Nun sind Piraten Leute die im Allgemeinen keine Disput aus dem Wege gehen, und da war eine breiter und heftiger Protest gegen Leute deren Treue zum Grundgesetz fragwürdig ist mehr als zu erwarten. Als dann ein Republikaner zur öffentlichen Auslosung kommen wollte, war für viele Piraten das Maß voll, und das Projekt scheiterte an innerer Zerrissenheit zwischen Fairness, das alle offiziell demokratischen und deshalb zur Wahl zugelassenen Parteien gleich zu behandeln sind, und der Position, das Leute die nicht die Werte der Verfassung schätzen mit allen legalen Mitteln zu bekämpfen sind.

Da offensichtlich die beschämende finanzielle Ausstattung der Landeszentrale an dem ursprüngliche Problem schuld ist, gäbe es ja noch einer weitere Option: Die Landeszentrale für Politische Bildung arbeitet die Fragen aus und akquiriert die Antworten und die Piraten stellen nur die IT Architektur zur Verfügung. Das die Landeszentrale für politische Bildung Ausführt "Und bevorzugt lieber klassische Bildungsformate" ist im übrigen ein klarer Hinweiß auf einen Haufen digital Unbedarfter.

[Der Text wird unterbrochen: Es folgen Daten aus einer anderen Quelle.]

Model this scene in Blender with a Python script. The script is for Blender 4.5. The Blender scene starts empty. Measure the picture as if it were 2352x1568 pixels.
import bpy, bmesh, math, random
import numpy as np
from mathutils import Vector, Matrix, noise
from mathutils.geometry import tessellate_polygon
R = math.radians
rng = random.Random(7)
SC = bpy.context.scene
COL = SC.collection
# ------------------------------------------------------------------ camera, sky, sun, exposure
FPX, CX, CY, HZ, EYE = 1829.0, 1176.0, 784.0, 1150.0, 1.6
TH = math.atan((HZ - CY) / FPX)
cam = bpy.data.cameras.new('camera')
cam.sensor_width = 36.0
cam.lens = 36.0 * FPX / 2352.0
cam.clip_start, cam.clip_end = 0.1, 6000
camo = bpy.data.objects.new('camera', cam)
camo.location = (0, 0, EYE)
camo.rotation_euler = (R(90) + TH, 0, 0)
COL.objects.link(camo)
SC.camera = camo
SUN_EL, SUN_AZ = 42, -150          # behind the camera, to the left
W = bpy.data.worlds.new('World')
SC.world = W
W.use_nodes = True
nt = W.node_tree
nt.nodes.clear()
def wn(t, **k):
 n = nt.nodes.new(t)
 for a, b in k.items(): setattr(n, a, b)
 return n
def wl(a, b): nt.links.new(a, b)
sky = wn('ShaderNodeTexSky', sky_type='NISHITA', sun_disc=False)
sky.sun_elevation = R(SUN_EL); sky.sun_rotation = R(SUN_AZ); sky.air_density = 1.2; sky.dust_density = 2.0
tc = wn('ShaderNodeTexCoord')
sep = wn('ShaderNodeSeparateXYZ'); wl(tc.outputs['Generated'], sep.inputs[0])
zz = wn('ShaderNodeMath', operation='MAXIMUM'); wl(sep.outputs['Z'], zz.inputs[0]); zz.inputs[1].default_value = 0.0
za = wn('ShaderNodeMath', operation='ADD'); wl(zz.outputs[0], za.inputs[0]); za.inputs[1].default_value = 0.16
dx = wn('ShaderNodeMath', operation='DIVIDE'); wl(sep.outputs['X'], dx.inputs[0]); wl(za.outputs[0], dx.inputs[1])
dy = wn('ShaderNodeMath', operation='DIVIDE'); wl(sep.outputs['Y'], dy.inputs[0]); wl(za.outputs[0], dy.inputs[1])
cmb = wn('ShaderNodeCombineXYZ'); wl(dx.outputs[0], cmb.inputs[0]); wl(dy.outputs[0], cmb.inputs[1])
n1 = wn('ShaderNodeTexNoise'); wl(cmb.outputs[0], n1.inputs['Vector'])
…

Also ein Pirat-sponsored-echter-Wahl-O-Mat


Ein bisschen "Strafe" für die etablierten Parteien wegen der mangelhaften Ausstattung der Landeszentrale für Politische Bildung muss dann aber schon sein. Beispielweise in dem man auch die Piraten in die Verarbeitung einbezieht und nicht nur die im Landtags vertretenen als voreingestellte Auswahl berücksichtigt und auch ein dickes Logo "Sponsored by Piratenpartei" mit einem Kurzabriss des Dramas um die politische Bildung in Hessen muss dann schon sein.